More about my company.
I’ve been posting a lot of pictures lately because I haven’t felt too wordy, but here are some words.
I don’t understand my bosses. At all. I work in customer service. You would assume that with a title like that, one would be in the nature of wanting to serve customers.
We blame our customers for EVERYTHING.
If they ordered the wrong tile, or the wrong colour, or the wrong size. Sure I can see how we might want to charge them a restocking fee and make them pay for shipping the product back to us and we’ll ship out what they really wanted with their next order. That’s just fine and dandy. I mean, our customers don’t always think so, and I’ve been hit with lots of “So you’re punishing me for an innocent mistake??” questions before, but those I can let roll off my back since, well… yes. I am. Because you messed up. And it sucks it’s gotta be this way, but it’s gotta be this way.

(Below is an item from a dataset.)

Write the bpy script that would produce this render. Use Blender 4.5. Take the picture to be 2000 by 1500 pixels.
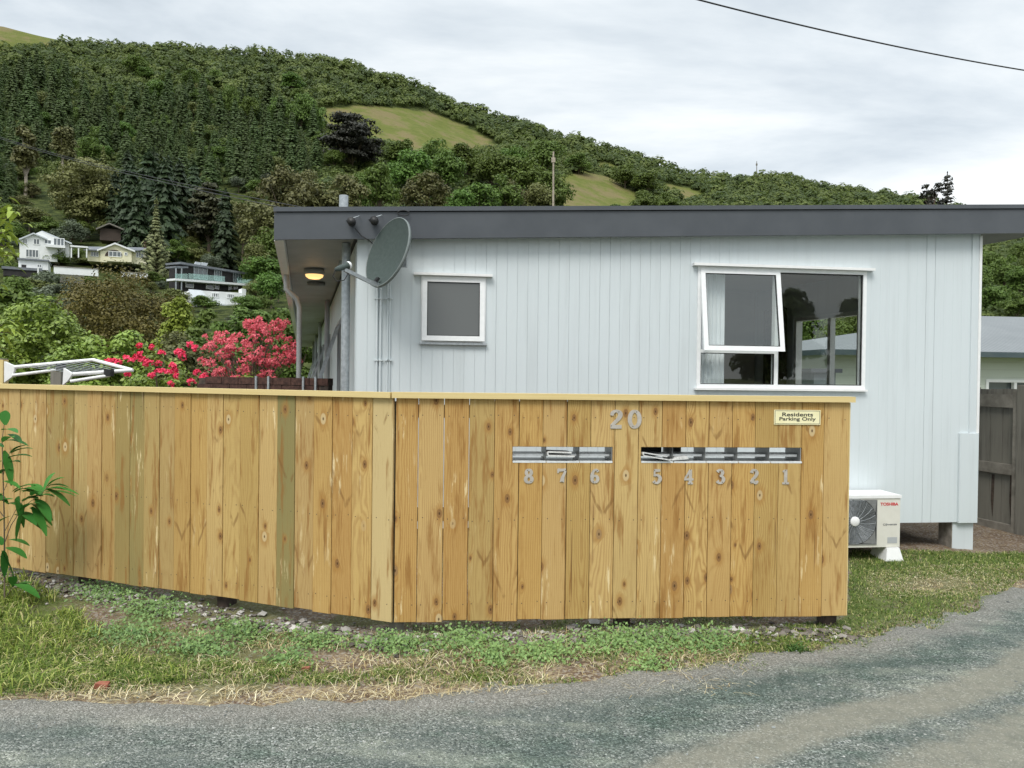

But what if the customer ordered the right tile? And we shipped it out wrong? Who’s at fault? STudies, and customers, would dictate that it is the supplier’s fault and they should make every effort to ship out the correct product as fast as possible to minimize effects of messing up.
What do we do? We sit and winge and moan. We check and double check. We accuse our customers of switching what they received with something they received earlier and want to exchange. We do NOT give the benefit of the doubt.
Our customers have 24 hours with which to tell us something is wrong with their shipment. Which is well respectable if they receive one pallet of product. But what about when they receive one truckload of product? If something is damaged, missing, or wrong, they still only have 24 hours with which to turn around and say “HEY! This ain’t right!”
How utterly frustrating is it to to have one of your biggest customers go “Uh… I got 3 boxes of broken tile with my last shipment of 22 skids” and have us go “I’m sorry, but you should have told us this yesterday. Since then we are making every assumption it’s your staff that broke the tiles and we take no responsibility for it.”